La chambre régionale des comptes Auvergne-Rhône-Alpes veille au grain et s’assure du bon emploi de l’argent public. Grand entretien avec son président.
Marché public pipé, favoritisme, prise illégale d’intérêts... Voici quelques uns des sujets sur lesquels se penchent la chambre régionale des comptes Auvergne-Rhône-Alpes. La CRC, parfois appelé "gendarme des finances publiques" - lui préfère la terme de "contre-pouvoir" - c'est 108 agents (42 magistrats, 42 vérificateurs, 24 administratifs), 500 000 euros de budget de fonctionnement (hors loyers), 91 rapports d’observations définitives publiés en 2023 (+111 % par rapport à 2020), 31 avis (contrôle budgétaire) et 487 recommandations formulées dont 317 assujetties à l’obligation de suivi.
Lyon Capitale : La chambre régionale des comptes, déclinaison territoriale de la Cour des comptes, a pour objectif de s’assurer du bon emploi de l’argent public et d’en informer les citoyens. Vous considérez-vous plutôt comme le gendarme des finances publiques ou comme un contre-pouvoir ?

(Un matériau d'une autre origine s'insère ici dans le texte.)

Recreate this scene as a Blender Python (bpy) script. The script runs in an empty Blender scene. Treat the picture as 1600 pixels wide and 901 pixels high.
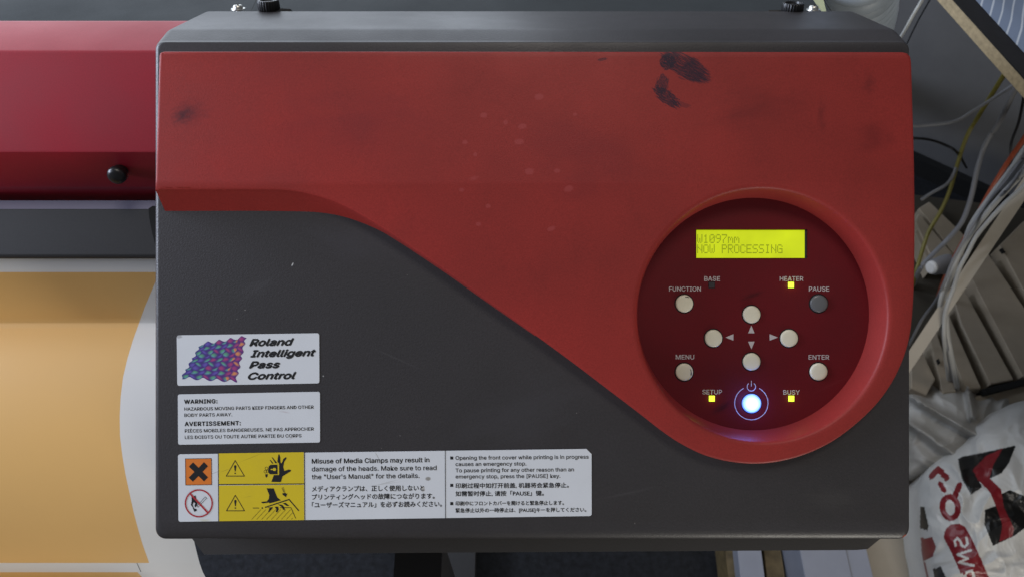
import bpy, bmesh, math, random
from mathutils import Vector, Matrix, noise
from mathutils.geometry import tessellate_polygon
random.seed(7)
sc = bpy.context.scene
COL = sc.collection
PI = math.pi

# ------------------------------------------------------------------ frame of the machine's sloping front face
TH = math.radians(30)
S = 0.0004                      # metres on the face seen as one unit of the layout
D = 1256 * S                    # camera distance from the face
U = Vector((1, 0, 0)); V = Vector((0, math.cos(TH), math.sin(TH))); W = Vector((0, -math.sin(TH), math.cos(TH)))
O = Vector((0, 0, 1.0))
F = Matrix(((U.x, V.x, W.x, O.x), (U.y, V.y, W.y, O.y), (U.z, V.z, W.z, O.z), (0, 0, 0, 1)))
I4 = Matrix.Identity(4)
CAM = O + W * D

cam_d = bpy.data.cameras.new('camera'); cam = bpy.data.objects.new('camera', cam_d); COL.objects.link(cam)
cam_d.sensor_width = 36; cam_d.lens = 36 * 1256 / 1600; cam_d.clip_start = 0.01; cam_d.clip_end = 100
cam.matrix_world = Matrix.Translation(CAM) @ F.to_3x3().to_4x4()
cam_d.dof.use_dof = True; cam_d.dof.focus_distance = D + 0.005; cam_d.dof.aperture_fstop = 16
sc.camera = cam
sc.view_settings.view_transform = 'Standard'; sc.view_settings.look = 'None'
sc.view_settings.exposure = 0; sc.view_settings.gamma = 1
sc.cycles.use_denoising = True
w_ = bpy.data.worlds.new('World'); sc.world = w_; w_.use_nodes = True
w_.node_tree.nodes['Background'].inputs[0].default_value = (0.90, 0.94, 1.0, 1)
w_.node_tree.nodes['Background'].inputs[1].default_value = 0.14

def area(name, loc, target, sx, sy, power, color):
    l = bpy.data.lights.new(name, 'AREA'); l.shape = 'RECTANGLE'; l.size = sx; l.size_y = sy; l.energy = power; l.color = color
    o = bpy.data.objects.new(name, l); COL.objects.link(o)
    p = F @ Vector(loc); t = F @ Vector(target)
    o.matrix_world = Matrix.Translation(p) @ (t - p).to_track_quat('-Z', 'Y').to_matrix().to_4x4()
    return o
def warea(name, p, t, sx, sy, power, color):
    Fi_ = F.inverted(); return area(name, Fi_ @ Vector(p), Fi_ @ Vector(t), sx, sy, power, color)
warea('back_window_light', (-0.45, 1.28, 1.15), (0.0, 0.0, 0.95), 2.1, 1.3, 18, (0.80, 0.89, 1.0))
area('side_window_light', (-1.75, 0.55, 0.36), (0.1, 0.0, 0), 1.2, 0.6, 50, (0.74, 0.82, 1.0))
area('ceiling_lamp_light', (0.2, 1.5, 2.0), (0.1, 0.0, 0), 1.0, 0.6, 17, (1.0, 0.92, 0.82))
area('added_front_light', (0.60, -1.05, 0.30), (0.2, -0.15, 0), 0.40, 0.35, 6.0, (1.0, 0.95, 0.85))  # unseen light added for the shine on the housing's lower right edge

def P(x, y, w=0.0):
    k = S * (D - w) / D
    return Vector(((x - 800) * k, (450.5 - y) * k, w))
def ray(x, y):
    d = Vector(((x - 800) / 1256, (450.5 - y) / 1256, -1.0))
    return F.to_3x3() @ d
def at_z(x, y, z):
    d = ray(x, y); return CAM + d * ((z - CAM.z) / d.z)

# ------------------------------------------------------------------ materials
def nt(m): return m.node_tree.nodes, m.node_tree.links
def mat(name, color, rough=0.5, bump=0.0, bscale=900, mottle=0.0, mscale=12, metal=0.0, spec=0.5, emit=None, estr=0.0, coat=0.0, sub=0.0, trans=0.0):
    m = bpy.data.materials.new(name); m.use_nodes = True; n, l = nt(m); b = n['Principled BSDF']
    b.inputs['Base Color'].default_value = (*color, 1); b.inputs['Roughness'].default_value = rough
    b.inputs['Metallic'].default_value = metal; b.inputs['Specular IOR Level'].default_value = spec
    b.inputs['Coat Weight'].default_value = coat; b.inputs['Coat Roughness'].default_value = 0.15
    if emit: b.inputs['Emission Color'].default_value = (*emit, 1); b.inputs['Emission Strength'].default_value = estr
    tc = n.new('ShaderNodeTexCoord'); m['x'] = 1
    if mottle:
        a = n.new('ShaderNodeTexNoise'); a.inputs['Scale'].default_value = mscale; a.inputs['Detail'].default_value = 6; a.inputs['Roughness'].default_value = 0.62
        l.new(tc.outputs['Object'], a.inputs['Vector'])
        r = n.new('ShaderNodeMapRange'); r.inputs[1].default_value = 0.3; r.inputs[2].default_value = 0.7
        r.inputs[3].default_value = 1 - mottle; r.inputs[4].default_value = 1 + mottle
        l.new(a.outputs['Fac'], r.inputs[0])
        v = n.new('ShaderNodeVectorMath'); v.operation = 'SCALE'; v.inputs[0].default_value = color
        gr = n.new('ShaderNodeTexNoise'); gr.inputs['Scale'].default_value = max(bscale, 300) * 0.8; gr.inputs['Detail'].default_value = 2; l.new(tc.outputs['Object'], gr.inputs['Vector'])
        g2 = n.new('ShaderNodeMapRange'); g2.inputs[1].default_value = 0.3; g2.inputs[2].default_value = 0.7; ga = 0.09 if bump >= 0.1 and bscale >= 800 else 0.0; g2.inputs[3].default_value = 1 - ga; g2.inputs[4].default_value = 1 + ga; g2.clamp = False
        l.new(gr.outputs['Fac'], g2.inputs[0]); mm = n.new('ShaderNodeMath'); mm.operation = 'MULTIPLY'; l.new(r.outputs[0], mm.inputs[0]); l.new(g2.outputs[0], mm.inputs[1])
        l.new(mm.outputs[0], v.inputs['Scale']); l.new(v.outputs[0], b.inputs['Base Color'])
        r2 = n.new('ShaderNodeMapRange'); r2.inputs[1].default_value = 0.3; r2.inputs[2].default_value = 0.7
        r2.inputs[3].default_value = min(1, rough + 0.07); r2.inputs[4].default_value = max(0.02, rough - 0.07)
        l.new(a.outputs['Fac'], r2.inputs[0]); l.new(r2.outputs[0], b.inputs['Roughness'])
    if bump:
        c = n.new('ShaderNodeTexNoise'); c.inputs['Scale'].default_value = bscale; c.inputs['Detail'].default_value = 3
        l.new(tc.outputs['Object'], c.inputs['Vector'])
        bp = n.new('ShaderNodeBump'); bp.inputs['Strength'].default_value = bump; bp.inputs['Distance'].default_value = 0.0003
        l.new(c.outputs['Fac'], bp.inputs['Height']); l.new(bp.outputs[0], b.inputs['Normal'])
    return m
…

Bernard Lejeune : Je ne sais pas quel est le bon terme… Le gendarme donne toujours l’impression que nous sommes au bord de la route avec notre flash, même s’il est vrai que la chambre sanctionne les écarts de conduite, et incite aussi à ne pas en commettre. À titre personnel, j’utilise le terme de contre-pouvoir – les médias le sont aussi d’une certaine façon – car j’ai la faiblesse de penser que nous participons à un certain équilibre des pouvoirs : entre l’exécutif qui a la responsabilité du pouvoir et le législatif qui donne la norme, nous nous assurons que les règles sont bien respectées. La chambre régionale des comptes a pour but de contrôler et de faire appliquer les règles. C’est, je crois, un gage de démocratie. Pour autant, il n’y a pas de gouvernement des juges, dans le sens où nous n’avons pas à apprécier l’opportunité des choix politiques des élus.
Votre cœur de métier est de vérifier que l’argent public est bien géré. Êtes-vous aussi amené à évaluer des politiques publiques locales ?
L’examen de gestion de la chambre régionale des comptes porte sur trois thématiques : la régularité des actes de gestion, c’est-à-dire la conformité au droit des opérations de dépenses et de recettes (l’achat a-t-il respecté les règles applicables à la commande publique ?), l’économie des moyens mis en œuvre dans l’utilisation des fonds publics (l’objectif ou le programme défini par la collectivité aurait-il pu être réalisé à moindre coût ?) et l’évaluation des résultats atteints par rapport aux objectifs fixés par l’assemblée délibérante ou par l’organe délibérant, c’est-à-dire l’efficacité de l’action de la collectivité (l’investissement réalisé par la collectivité a-t-il permis d’atteindre l’objectif fixé ?). Donc sans aller jusqu’à évaluer les politiques publiques locales, nous regardons la performance de l’action publique. Nous avons donc des rapports, concernant des collectivités, avec plusieurs angles d’attaque, comme la situation financière, la bonne gestion des ressources humaines, la gouvernance, tout ce qui touche au recrutement ou l’attribution de primes. Nous pouvons aussi porter une appréciation sur l’efficacité d’un équipement public, la maîtrise de son coût de réalisation, de son coût de fonctionnement, sa fréquentation, l’optimisation des recettes, etc. En général, nous faisons des recommandations qui permettent d’améliorer la situation et, dans certains cas, après avoir constaté des erreurs graves, voire des atteintes à la probité, nous pouvons faire des signalements à la justice ou déférer à la chambre du contentieux de la Cour des comptes. L’évaluation des politiques publiques qui permet d’aller un peu plus loin est une compétence récente pour les chambres régionales des comptes. Nous venons d’en achever une dont les travaux seront rendus publics dans quelques semaines.